A function assigns letter grades using conditions in this order: if score >= 60 → 'D', elif score >= 70 → 'C', elif score >= 80 → 'B', elif score >= 90 → 'A'. What grade does a score of 95 receive?
A'A' — 95 satisfies the >= 90 condition
B'D' — 95 satisfies >= 60, which is the first condition checked, so the chain stops there
C'C' — elif conditions are checked in ascending order of threshold value
DNo grade — elif chains only run when all prior conditions are false
In an elif chain, the *first* true condition wins and all subsequent branches are skipped. Since 95 >= 60 is true, the function assigns 'D' and never evaluates the remaining conditions. This is why the most restrictive conditions must come first: >= 90, then >= 80, then >= 70, then >= 60 — putting the most permissive condition first intercepts all higher values before they can reach the correct branch.

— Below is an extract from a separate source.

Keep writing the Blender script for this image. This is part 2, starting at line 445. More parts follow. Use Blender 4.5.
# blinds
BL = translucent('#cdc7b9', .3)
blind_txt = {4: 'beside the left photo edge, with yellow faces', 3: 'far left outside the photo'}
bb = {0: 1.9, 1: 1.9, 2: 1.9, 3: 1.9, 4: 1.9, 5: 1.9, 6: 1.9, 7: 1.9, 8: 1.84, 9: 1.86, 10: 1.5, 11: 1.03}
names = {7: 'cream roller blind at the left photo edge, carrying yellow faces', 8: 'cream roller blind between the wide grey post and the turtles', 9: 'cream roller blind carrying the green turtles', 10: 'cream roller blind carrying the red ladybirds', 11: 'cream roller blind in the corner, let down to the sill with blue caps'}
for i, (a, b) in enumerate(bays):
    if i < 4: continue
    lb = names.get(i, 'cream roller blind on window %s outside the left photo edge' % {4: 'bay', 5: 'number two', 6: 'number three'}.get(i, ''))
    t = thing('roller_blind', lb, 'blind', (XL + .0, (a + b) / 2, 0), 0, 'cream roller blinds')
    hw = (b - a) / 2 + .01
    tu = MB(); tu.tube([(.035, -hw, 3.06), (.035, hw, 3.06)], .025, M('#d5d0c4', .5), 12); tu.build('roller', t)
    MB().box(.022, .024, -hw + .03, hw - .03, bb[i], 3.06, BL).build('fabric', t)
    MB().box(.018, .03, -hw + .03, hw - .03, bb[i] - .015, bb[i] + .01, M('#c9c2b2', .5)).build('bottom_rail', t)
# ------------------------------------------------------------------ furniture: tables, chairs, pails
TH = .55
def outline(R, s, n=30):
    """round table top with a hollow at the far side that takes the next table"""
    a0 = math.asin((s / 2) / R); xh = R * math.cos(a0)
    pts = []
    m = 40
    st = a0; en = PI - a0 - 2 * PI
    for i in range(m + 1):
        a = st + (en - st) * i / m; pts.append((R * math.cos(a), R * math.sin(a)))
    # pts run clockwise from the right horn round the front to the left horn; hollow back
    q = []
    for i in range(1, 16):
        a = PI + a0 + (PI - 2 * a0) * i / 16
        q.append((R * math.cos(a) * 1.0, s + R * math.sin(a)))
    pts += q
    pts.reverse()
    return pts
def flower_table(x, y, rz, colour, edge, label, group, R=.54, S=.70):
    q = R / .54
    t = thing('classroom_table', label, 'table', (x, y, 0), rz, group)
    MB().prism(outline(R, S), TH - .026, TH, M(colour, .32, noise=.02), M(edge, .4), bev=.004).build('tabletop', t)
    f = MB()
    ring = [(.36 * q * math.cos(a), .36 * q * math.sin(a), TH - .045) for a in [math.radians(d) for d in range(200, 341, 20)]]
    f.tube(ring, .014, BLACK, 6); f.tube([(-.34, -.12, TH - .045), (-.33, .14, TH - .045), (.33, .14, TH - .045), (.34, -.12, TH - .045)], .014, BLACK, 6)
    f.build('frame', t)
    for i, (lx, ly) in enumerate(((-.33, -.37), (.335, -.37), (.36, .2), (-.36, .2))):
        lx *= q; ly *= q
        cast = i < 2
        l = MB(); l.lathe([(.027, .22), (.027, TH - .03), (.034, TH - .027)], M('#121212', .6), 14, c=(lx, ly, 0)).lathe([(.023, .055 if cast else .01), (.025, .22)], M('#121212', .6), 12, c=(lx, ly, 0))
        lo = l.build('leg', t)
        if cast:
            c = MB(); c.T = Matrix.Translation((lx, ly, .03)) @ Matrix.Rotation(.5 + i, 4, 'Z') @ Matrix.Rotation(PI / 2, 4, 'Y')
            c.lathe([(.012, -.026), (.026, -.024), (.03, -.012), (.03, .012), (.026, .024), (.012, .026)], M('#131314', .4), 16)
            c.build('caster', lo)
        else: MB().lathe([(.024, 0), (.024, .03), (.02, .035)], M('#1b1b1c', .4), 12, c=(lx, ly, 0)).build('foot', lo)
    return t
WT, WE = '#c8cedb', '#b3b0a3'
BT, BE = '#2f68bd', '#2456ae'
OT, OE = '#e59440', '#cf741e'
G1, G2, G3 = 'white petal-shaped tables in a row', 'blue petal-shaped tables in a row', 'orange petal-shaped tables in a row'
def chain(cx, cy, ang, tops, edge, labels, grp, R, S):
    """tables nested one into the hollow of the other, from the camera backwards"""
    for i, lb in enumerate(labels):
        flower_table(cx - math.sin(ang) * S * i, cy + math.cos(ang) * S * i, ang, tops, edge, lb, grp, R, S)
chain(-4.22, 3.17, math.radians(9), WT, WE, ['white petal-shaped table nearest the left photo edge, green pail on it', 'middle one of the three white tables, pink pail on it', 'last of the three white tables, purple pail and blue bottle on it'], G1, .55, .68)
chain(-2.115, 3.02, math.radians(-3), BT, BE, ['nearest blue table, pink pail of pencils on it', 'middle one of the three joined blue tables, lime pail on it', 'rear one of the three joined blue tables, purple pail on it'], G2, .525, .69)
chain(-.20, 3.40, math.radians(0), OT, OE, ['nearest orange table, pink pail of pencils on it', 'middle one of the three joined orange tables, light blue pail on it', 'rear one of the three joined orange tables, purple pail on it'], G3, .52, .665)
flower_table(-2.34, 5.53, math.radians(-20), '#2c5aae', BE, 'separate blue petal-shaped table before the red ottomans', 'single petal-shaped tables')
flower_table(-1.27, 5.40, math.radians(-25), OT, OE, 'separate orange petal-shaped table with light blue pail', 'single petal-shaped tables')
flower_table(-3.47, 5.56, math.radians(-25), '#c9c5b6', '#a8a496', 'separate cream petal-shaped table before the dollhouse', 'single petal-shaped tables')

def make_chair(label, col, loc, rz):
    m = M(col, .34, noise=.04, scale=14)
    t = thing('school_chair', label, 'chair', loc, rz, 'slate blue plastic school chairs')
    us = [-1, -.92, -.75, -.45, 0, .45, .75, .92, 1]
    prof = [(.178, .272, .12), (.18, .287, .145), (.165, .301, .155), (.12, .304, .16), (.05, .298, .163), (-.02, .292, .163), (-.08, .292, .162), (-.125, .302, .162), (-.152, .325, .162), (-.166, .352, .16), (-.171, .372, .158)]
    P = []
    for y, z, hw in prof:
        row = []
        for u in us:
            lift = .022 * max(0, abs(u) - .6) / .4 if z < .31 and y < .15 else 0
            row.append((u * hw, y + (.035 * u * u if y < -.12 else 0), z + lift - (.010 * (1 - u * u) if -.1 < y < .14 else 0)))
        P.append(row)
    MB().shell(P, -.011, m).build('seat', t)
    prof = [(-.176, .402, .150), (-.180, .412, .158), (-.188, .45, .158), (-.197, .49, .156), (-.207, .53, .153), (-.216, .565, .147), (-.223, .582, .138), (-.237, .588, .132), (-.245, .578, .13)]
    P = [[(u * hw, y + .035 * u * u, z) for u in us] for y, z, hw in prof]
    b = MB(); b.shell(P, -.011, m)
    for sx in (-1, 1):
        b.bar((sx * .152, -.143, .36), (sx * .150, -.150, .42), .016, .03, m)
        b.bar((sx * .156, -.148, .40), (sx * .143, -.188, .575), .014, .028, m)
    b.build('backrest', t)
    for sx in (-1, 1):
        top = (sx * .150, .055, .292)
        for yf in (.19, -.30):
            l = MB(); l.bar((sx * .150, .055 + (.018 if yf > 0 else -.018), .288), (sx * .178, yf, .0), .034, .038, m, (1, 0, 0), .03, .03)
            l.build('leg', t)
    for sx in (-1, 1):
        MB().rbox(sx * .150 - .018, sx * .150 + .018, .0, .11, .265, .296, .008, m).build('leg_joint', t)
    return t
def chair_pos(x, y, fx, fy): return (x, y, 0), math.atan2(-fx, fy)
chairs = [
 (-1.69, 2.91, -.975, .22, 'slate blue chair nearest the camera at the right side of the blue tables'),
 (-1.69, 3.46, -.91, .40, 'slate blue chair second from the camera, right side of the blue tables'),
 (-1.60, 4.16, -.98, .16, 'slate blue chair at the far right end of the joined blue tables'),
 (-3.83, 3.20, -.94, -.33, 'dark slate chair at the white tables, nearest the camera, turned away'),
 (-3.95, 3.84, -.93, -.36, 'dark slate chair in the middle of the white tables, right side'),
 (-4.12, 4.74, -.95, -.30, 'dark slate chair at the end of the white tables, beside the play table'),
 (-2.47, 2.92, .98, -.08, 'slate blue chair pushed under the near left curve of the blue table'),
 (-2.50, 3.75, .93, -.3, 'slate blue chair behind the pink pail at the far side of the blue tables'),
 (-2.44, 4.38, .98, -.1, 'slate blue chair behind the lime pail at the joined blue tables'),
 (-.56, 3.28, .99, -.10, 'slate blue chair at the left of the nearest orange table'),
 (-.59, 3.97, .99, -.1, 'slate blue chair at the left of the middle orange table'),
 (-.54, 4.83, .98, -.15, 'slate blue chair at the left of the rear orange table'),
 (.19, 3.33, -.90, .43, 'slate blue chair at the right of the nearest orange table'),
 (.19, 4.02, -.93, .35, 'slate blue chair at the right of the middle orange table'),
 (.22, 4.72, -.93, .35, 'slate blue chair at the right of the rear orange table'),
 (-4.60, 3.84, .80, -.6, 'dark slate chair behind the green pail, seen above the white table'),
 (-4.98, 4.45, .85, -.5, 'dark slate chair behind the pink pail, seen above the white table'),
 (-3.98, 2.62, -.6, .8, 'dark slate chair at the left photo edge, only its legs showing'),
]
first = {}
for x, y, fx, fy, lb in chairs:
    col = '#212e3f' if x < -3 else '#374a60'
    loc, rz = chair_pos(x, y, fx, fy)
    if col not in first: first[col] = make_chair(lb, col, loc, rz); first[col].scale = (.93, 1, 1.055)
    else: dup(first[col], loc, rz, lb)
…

Question 2 Multiple Choice
A developer needs to print exactly one role-specific message for users who may be 'admin', 'editor', or 'viewer'. Which structure guarantees exactly one branch executes?
AThree separate if statements, one for each role
BAn if / elif / elif chain with one condition per role
CThree separate if statements each followed by a return statement
DA single if statement containing all three role checks nested inside it
An if/elif chain guarantees mutual exclusivity — once a true condition is found, all remaining branches are skipped. Three independent if statements evaluate each condition separately; if the same input satisfied multiple conditions (e.g., through a bug), multiple blocks would execute. The elif structure enforces 'exactly one branch' by design, which is the correct tool whenever categories are mutually exclusive.
Question 3 True / False
In a Python if/elif/elif chain, if the first condition evaluates to True, the interpreter still evaluates the remaining elif conditions to determine if any others also apply.
TTrue
FFalse
Answer: False
The 'first match wins' rule: once a true condition is found in an if/elif chain, its block executes and the entire chain exits — subsequent conditions are never evaluated. This is a fundamental difference from writing separate if statements, where each condition is checked independently. If you need all matching conditions to be evaluated, you must use separate if statements; if you need exactly one branch to run, you use elif.
Question 4 True / False
Replacing an if/else structure with two separate if statements can change a program's behavior when both conditions could be true at the same time.
TTrue
FFalse
Answer: True
In an if/else, exactly one branch always executes — the else clause is a guaranteed alternative. Two separate if statements each check their condition independently, so both blocks can execute when both conditions are true. For example, `if x > 3: print('big')` followed by `if x > 5: print('very big')` both execute when x = 10, whereas `if x > 3: ... else: ...` runs exactly one block. The structures are not equivalent when conditions can overlap.
Question 5 Short Answer
What is the 'first match wins' rule in an elif chain, and why does the order of conditions matter for correctness?
Think about your answer, then reveal below.
Model answer: In an if/elif chain, Python evaluates conditions from top to bottom and executes the block of the first condition that is true, then skips all remaining branches. Because evaluation stops at the first match, broader or less restrictive conditions placed early will intercept cases that were intended for more specific conditions lower in the chain. Correct ordering requires placing the most restrictive conditions first.
A classic example: grading ranges must go from highest to lowest (>= 90, then >= 80, etc.). If >= 60 appears first, every score above 60 gets 'D' because that condition is always satisfied before the others are checked. The elif structure is powerful precisely because only one branch runs — but that power requires the programmer to order conditions so that the right condition matches first for every possible input value.